Dici “Razorlight” e pensi subito ai primi anni Duemila, agli mp3, alle canzoni indie-rock come metafore scanzonate di un periodo musicale davvero florido. Adesso, vent’anni dopo l’album d’esordio e un bel po’ di lustri in cui è rimasta ferma ai box – fatta eccezione per quel dischetto discreto del 2018 che risponde al nome di “Olympus Sleeping” – la band di mister Johnny Borrell ritorna sulle scene discografiche con un’opera che tutto sommato riesce a mantenere a galla l’estro creativo degli autori di “In The Morning” e “Somewhere Else”.
Va da sé, naturalmente, che per immergersi a capofitto nelle atmosfere patinate di “Planet Nowhere” – questo il titolo del disco in questione – bisognerebbe abiurare allegramente aspettative eccessive e rimandi sin troppo nostalgici all’epoca (d’oro) che fu. I Razorlight degli anni Venti, infatti, non vogliono essere etichettati come una band “da greatest hits” (parola di Borrell), ma come un progetto riverniciato con nuova linfa vitale.
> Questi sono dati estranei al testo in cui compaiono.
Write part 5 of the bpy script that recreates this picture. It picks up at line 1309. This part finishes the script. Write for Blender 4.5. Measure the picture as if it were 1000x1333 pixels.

Del resto, ascoltando tracce quali “U Can Call Me” o la stessa “Dirty Luck” appare alquanto difficile non denotare una certa attitudine glamour da sempre intrinseca al background dei Nostri, condita, però, con una verve decisamente moderna e un po’ più a fuoco rispetto al sopraccitato album del 2018.
Il drumming inziale di “Empire Service”, per esempio, risulta dannatamente incisivo, mentre il refrain (contagiosissimo) di “Scared Of Nothing” rappresenta uno dei momenti meglio riusciti di un disco che si lascia ascoltare con una buona dose di leggerezza. E cosa dire di “Cyclops” se non che si tratta del vero e proprio highlight dell’album? Già, perché la terz’ultima traccia del lotto gira intorno ad un sound che è allo stesso tempo nostalgico e moderno, trasportando l’ascoltatore nell’universo indie-poetico della formazione britannica.
Insomma, il ritorno dei Razorlight non sarà epico o regale come quello di altri gruppi più blasonati, ma ci regala una scorpacciata di brani confezionati con gusto e atavica maestria. Mettiamola così: i primi anni Duemila sono finiti da un pezzo. Così come la “rivoluzione” degli mp3 e delle band indie-rock anglosassoni. Epperò, “Planet Nowhere” non va preso come una testimonianza della decadenza di quel periodo storico, ma come la fotografia nitida di una band che è riuscita a lasciarsi alle spalle – con invidiabile dignità – i lustrini di un tempo.
Tradotto in soldoni, Borrell e soci si sono riaffacciati sul proscenio musicale con un buon disco. Chiedere di più significherebbe voler fermare il tempo. E il tempo, soprattutto nel regno delle sette note, giammai appare come un’entità immobile.